▸ Prompt: Retype nothing but the lines from the start of the material up to and including the line with "S.view_settings.look='None'". Pictures don't belong in the copy.

[start]

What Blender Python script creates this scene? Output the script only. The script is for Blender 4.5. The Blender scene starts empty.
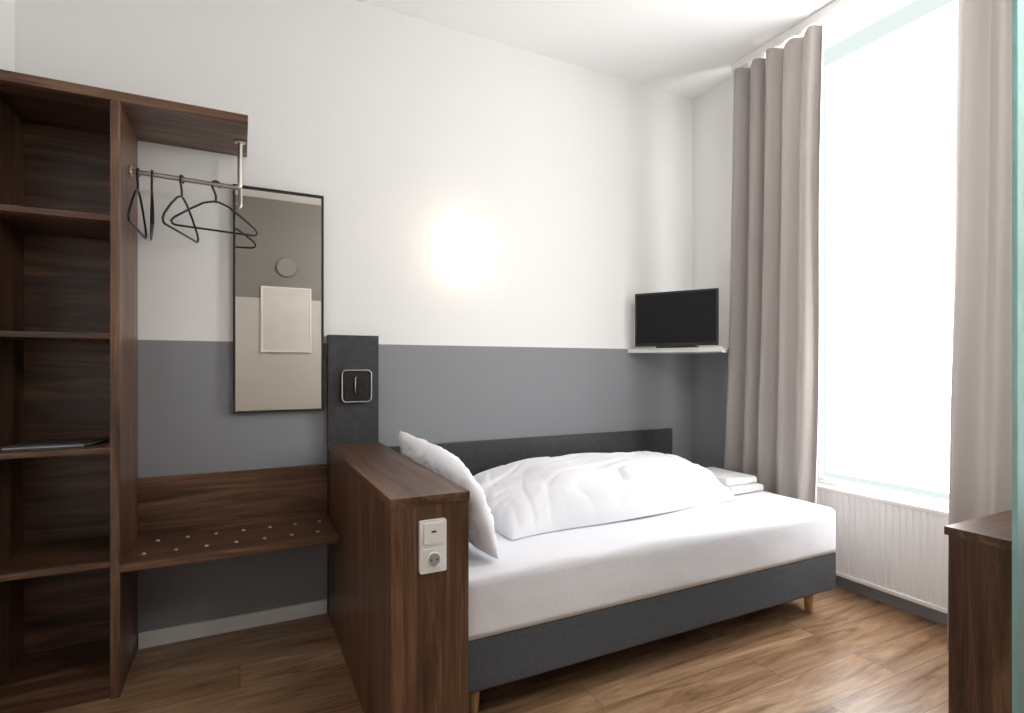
import bpy, bmesh, math, random
from mathutils import Vector, Matrix, noise
random.seed(4)
S=bpy.context.scene
C=S.collection
S.view_settings.view_transform='Standard'
S.view_settings.look='None'

# ---------------- materials ----------------
def newmat(name):
    m=bpy.data.materials.new(name); m.use_nodes=True
    nt=m.node_tree; b=nt.nodes['Principled BSDF']
    return m,nt,b
def L(nt,a,b): nt.links.new(a,b)
def plain(name,col,rough=.5,metal=0,spec=.5,bump=0,bscale=200,var=0,vscale=3,emit=None,es=0,trans=0,sheen=0):
    m,nt,b=newmat(name)
    b.inputs['Base Color'].default_value=(*col,1); b.inputs['Roughness'].default_value=rough
    b.inputs['Metallic'].default_value=metal; b.inputs['Specular IOR Level'].default_value=spec
    b.inputs['Transmission Weight'].default_value=trans
    b.inputs['Sheen Weight'].default_value=sheen
    tc=nt.nodes.new('ShaderNodeTexCoord')
    if var:
        n=nt.nodes.new('ShaderNodeTexNoise'); n.inputs['Scale'].default_value=vscale; n.inputs['Detail'].default_value=5
        L(nt,tc.outputs['Object'],n.inputs['Vector'])
        r=nt.nodes.new('ShaderNodeValToRGB')
        r.color_ramp.elements[0].position=.3; r.color_ramp.elements[1].position=.7
        r.color_ramp.elements[0].color=(*[c*(1-var) for c in col],1)
        r.color_ramp.elements[1].color=(*[min(1,c*(1+var)) for c in col],1)
        L(nt,n.outputs['Fac'],r.inputs['Fac']); L(nt,r.outputs['Color'],b.inputs['Base Color'])
    if bump:
        n=nt.nodes.new('ShaderNodeTexNoise'); n.inputs['Scale'].default_value=bscale; n.inputs['Detail'].default_value=3
        L(nt,tc.outputs['Object'],n.inputs['Vector'])
        bp=nt.nodes.new('ShaderNodeBump'); bp.inputs['Strength'].default_value=bump; bp.inputs['Distance'].default_value=.003
        L(nt,n.outputs['Fac'],bp.inputs['Height']); L(nt,bp.outputs['Normal'],b.inputs['Normal'])
    if emit:
        b.inputs['Emission Color'].default_value=(*emit,1); b.inputs['Emission Strength'].default_value=es
    return m
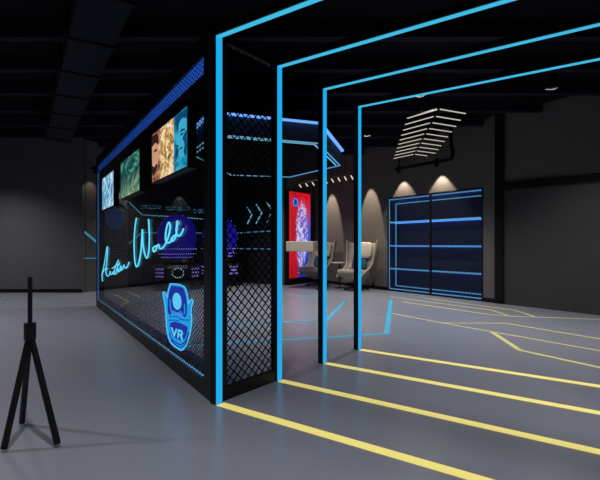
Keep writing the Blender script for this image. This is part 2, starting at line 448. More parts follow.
for (xa, xb), (rt, rb), fn, _, lab in SCREENS:
    off = .05
    ub = GLASS.uz(xa, HY, off)[0]; ua = GLASS.uz(xb, HY, off)[0]
    zt, zb = H+rt*kz*.985, H+rb*kz*.985
    s = thing('display_screen', lab, 'screen', GLASS.at((ua+ub)/2, zb, off), 'lit picture screens on the glass wall')
    obj('bezel', gbox(ua-.012, ub+.012, zb-.012, zt+.012, -.02, off-.002), M['black'], s)
    q = MB().quad(GLASS.at(ub, zb, off), GLASS.at(ua, zb, off), GLASS.at(ua, zt, off), GLASS.at(ub, zt, off))
    obj('picture', q, ramp_mat('lit_picture', fn, 1.0), s)
    if fn is pic3:
        W_ = ub-ua; Hh = zt-zb
        P = lambda a, b, o: GLASS.at(ub-a*W_, zb+b*Hh, off+o)
        def blob(name, pts, m, o): obj(name, MB().prism([P(a, b, o) for a, b in catmull(pts+[pts[0]], 4)[:-1]], GLASS.n*.001), m, s)
        hair = mat('dark_brown_print', (30, 20, 18), .6, emit=(44, 28, 24), es=1); 
        skin = mat('skin_print', (0, 0, 0), .6, emit=(205, 150, 118), es=1)
        sh = mat('blue_print', (0, 0, 0), .6, emit=(8, 70, 112), es=1); lt = mat('light_blue_print', (0, 0, 0), .6, emit=(60, 168, 200), es=1)
        blob('print_face', [(.0, .75), (.12, .78), (.2, .7), (.22, .55), (.25, .47), (.2, .4), (.2, .3), (.13, .2), (.02, .25)], skin, .001)
        blob('print_hair', [(.0, .98), (.18, .95), (.23, .8), (.2, .72), (.12, .79), (.0, .76)], hair, .002)
        blob('print_brow', [(.06, .62), (.12, .65), (.18, .63), (.17, .6), (.1, .6)], hair, .0022)
        blob('print_beard', [(.03, .12), (.12, .16), (.2, .3), (.15, .33), (.08, .3), (.0, .34)], hair, .002)
        blob('print_face', [(.82, .9), (.97, .9), (.99, .55), (.95, .22), (.85, .2), (.8, .27), (.81, .34), (.79, .38), (.80, .44), (.74, .48), (.79, .62)], lt, .001)
        blob('print_shadow', [(.81, .64), (.88, .68), (.95, .65), (.96, .62), (.88, .64)], sh, .002)
        blob('print_shadow', [(.84, .59), (.89, .61), (.93, .585), (.88, .57)], sh, .002)
        blob('print_shadow', [(.81, .355), (.87, .372), (.91, .35), (.86, .338)], sh, .002)
        blob('print_shadow', [(.90, .5), (.99, .6), (.99, .2), (.93, .26), (.95, .4)], sh, .0015)
        blob('print_shadow', [(.72, .95), (.99, .98), (.99, .82), (.9, .86), (.82, .82), (.78, .7)], sh, .002)

# neon script
def script(name, strokes, ox, oy, sc, r, parent, m, off=.006):
    mb = MB()
    for st in strokes:
        pts = [GLASS.hit(ox+a/sc, oy+b/sc, off) for a, b in catmull(st, 5)]
        mb.tube(pts, r, 6)
    return obj(name, mb, m, parent, smooth=True)
neon = thing('neon_sign', 'cyan neon script reading Another World on the glass wall', 'neon sign', GLASS.hit(140, 245, .012))
nm_ = led('neon_cyan', (92, 208, 242), 1.15)
script('word_another', [
    [(40,470),(34,400),(55,300),(78,170),(92,78),(97,120),(88,260),(78,350),(86,402),(104,412),(120,392),(128,358),(133,385),(148,392),(162,365),(168,388)],
    [(32,392),(60,340),(100,328)],
    [(222,230),(196,285),(172,365),(184,392),(206,352)], [(150,325),(195,290),(236,276)],
    [(232,258),(208,325),(196,374),(212,336),(224,338),(220,366),(240,346),(258,314),(250,298),(240,322),(252,346),(276,322),(284,284),(292,310),(312,320),(330,292),(342,252)],
], 99, 240, 11.43, .0072, neon, nm_)
script('word_world', [
    [(67,50),(55,130),(49,250),(52,360),(60,420),(72,437),(88,400),(105,300),(115,140),(119,250),(135,340),(152,368),(165,320),(171,200),(165,58)],
    [(225,272),(206,280),(199,300),(208,318),(226,296),(230,272),(246,262),(250,284),(264,294),(282,280),(302,250),(328,180),(338,112),(325,84),(308,130),(300,200),(310,244),(336,240),(356,212)],
    [(382,180),(362,196),(346,222),(360,230),(384,188),(396,70),(386,140),(392,182),(412,190),(430,166),(443,136)],
], 128, 212, 8.0, .0082, neon, nm_)

# VR emblem
emb = thing('emblem_sign', 'glowing blue emblem sign with letters VR low on the glass wall', 'sign', GLASS.hit(178, 350, .01))
E1, E2 = led('emblem_cyan', (26, 150, 224), 1.0), led('emblem_navy', (22, 44, 150), 1.0)
E3, E4 = led('emblem_light', (90, 200, 240), 1.0), led('emblem_violet', (90, 80, 200), 1.0)
EX = lambda a, b, o: GLASS.hit(160+a/6.857, 282+b/6.857, o)
def epoly(name, pts, m, o, sm=0, th=.004):
    if sm: pts = catmull(list(pts)+[pts[0]], sm)[:-1]
    return obj(name, MB().prism([EX(a, b, o) for a, b in pts], GLASS.n*th), m, emb)
def eline(name, pts, m, o, r=.006, sm=4, closed=False):
    q = catmull(list(pts)+([pts[0]] if closed else []), sm)
    if closed: q = q[:-1]
    return obj(name, MB().tube([EX(a, b, o) for a, b in q], r, 6, closed=closed), m, emb)
OUT = [(72,12),(112,14),(150,24),(176,46),(190,105),(194,148),(205,128),(218,120),(226,130),(218,165),(212,200),(218,255),(212,315),(200,378),(180,432),(152,468),(125,458),(82,425),(60,380),(46,300),(40,200),(32,140),(22,72),(38,78),(52,106),(58,60)]
epoly('backing', OUT, E1, .0, 3, .01)
eline('outline', OUT, E3, .012, .004, 3, True)
epoly('shield', [(80,26),(146,34),(166,56),(182,118),(184,200),(176,240),(160,232),(148,196),(120,210),(92,192),(70,226),(56,200),(58,110),(66,60)], E2, .011, 2)
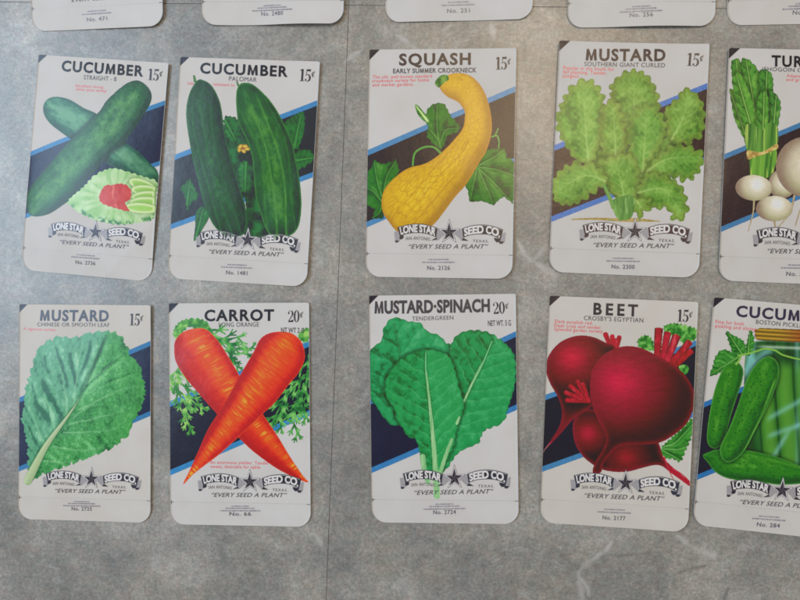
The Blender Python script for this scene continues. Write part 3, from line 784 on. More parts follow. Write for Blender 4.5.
sq = cr([(448, 75), (460, 73), (472, 77), (482, 88), (488, 102), (491.6, 120), (491, 136), (486, 152), (481, 160), (474, 172), (466, 185), (456, 196), (444, 212), (436, 222), (424, 231), (404, 233), (396, 230), (388, 220), (384, 214), (381.6, 204), (384, 190), (394, 178), (408, 168), (426, 163), (440, 154), (454, 140), (463, 128), (465, 116), (464, 110), (458, 102), (448, 97), (441, 90), (440, 83)])
sax = cr([(444, 82), (466, 92), (478, 115), (470, 145), (440, 180), (404, 222)], False, 6)
def squash_fn(X, Y, D, nx, ny):
    l, q = lam(D, nx, ny, 24); d, u, sg, L = along(sax, X, Y); v = sg * d
    l = .45 * l + .55 * q + .14 * (fbm(X * .1, Y * .1, 2) - .5); c = mix((166, 122, 16), (202, 160, 24), sst(.0, .45, l)); c = mix(c, (222, 186, 50), sst(.5, 1.0, l) * .7)
    k = 1 + u * .004
    f1, f2 = worley(u / (3.9 * k) + 3, v / (2.1 * k) + 40 + 1.2 * fbm(u * .1, v * .1, 5), 4)
    c = mix(c, (154, 108, 14), (1 - sst(.02, .26, f2 - f1)) * (.16 + .26 * vnoise(X * .15, Y * .15, 3)))
    c = mix(c, (240, 204, 84), (1 - sst(.05, .35, f1)) * .35 * sst(.4, .9, l))
    for off in (-.36, .10, .5):
        c = mix(c, (158, 100, 14), np.exp(-((v / 24 - off) / .04) ** 2) * .26 * sst(.3, .6, u / L))
    c = mix(c, (184, 126, 20), np.exp(-(D / 1.6) ** 2) * .4)
    return np.clip(c, 0, 255)
p.layer('squash_picture', sq, squash_fn)
p.layer('stalk_picture', cr([(435, 83), (438, 77.6), (442, 75), (447, 75), (449, 79), (444, 83), (439, 87.4)]), blotch(.4, (40, 90, 36), (64, 124, 50), (110, 150, 60)))
p.ticks()
p.emblem((398, 226.4), (503, 229), 'No. 2126', dark=(72, 64, 62))
p.finish()
p.words([('SQUASH', (399, 64.4), (470.6, 64.4), 11)], [('EARLY SUMMER CROOKNECK', (393, 72.4), (476.4, 72.4), 4.4)], ('15c', (495.6, 70), (510.4, 70), 12.4),
        [('The old, well-known standard', (372.4, 77.5), (432, 77.3), 3.3), ('crookneck variety for home', (371.8, 81.3), (429, 81.1), 3.3), ('and market gardens.', (372.4, 85.4), (413.6, 85.2), 3.3)], ink=(74, 64, 60))  # brown title ink has the warm reflection painted into its colour

# --- 4 curled mustard -------------------------------------------------------
p = Packet((0.12849, 0.07922, -0.04279, 0.08287, 0.13020), [(559.2, 39.3), (708, 45.8), (700.3, 278), (548, 272)],
           'packet printed with a frilly yellow green mustard plant standing on soil, number 2300',
           dict(bulge=.0012, L=.0009, TL=.0014, BL=.0005, R=.0006), 'white')
p.band((553.4, 146), (705, 87), (549.4, 218.4), (702, 160), 5.6, (54, 38, 42), (78, 128, 204))  # navy band coloured brown to carry the warm lamp reflection
p.corner(11)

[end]

▸ Answer:
What Blender Python script creates this scene? Output the script only. The script is for Blender 4.5. The Blender scene starts empty.
import bpy, bmesh, math, random
from mathutils import Vector, Matrix, noise
random.seed(4)
S=bpy.context.scene
C=S.collection
S.view_settings.view_transform='Standard'
S.view_settings.look='None'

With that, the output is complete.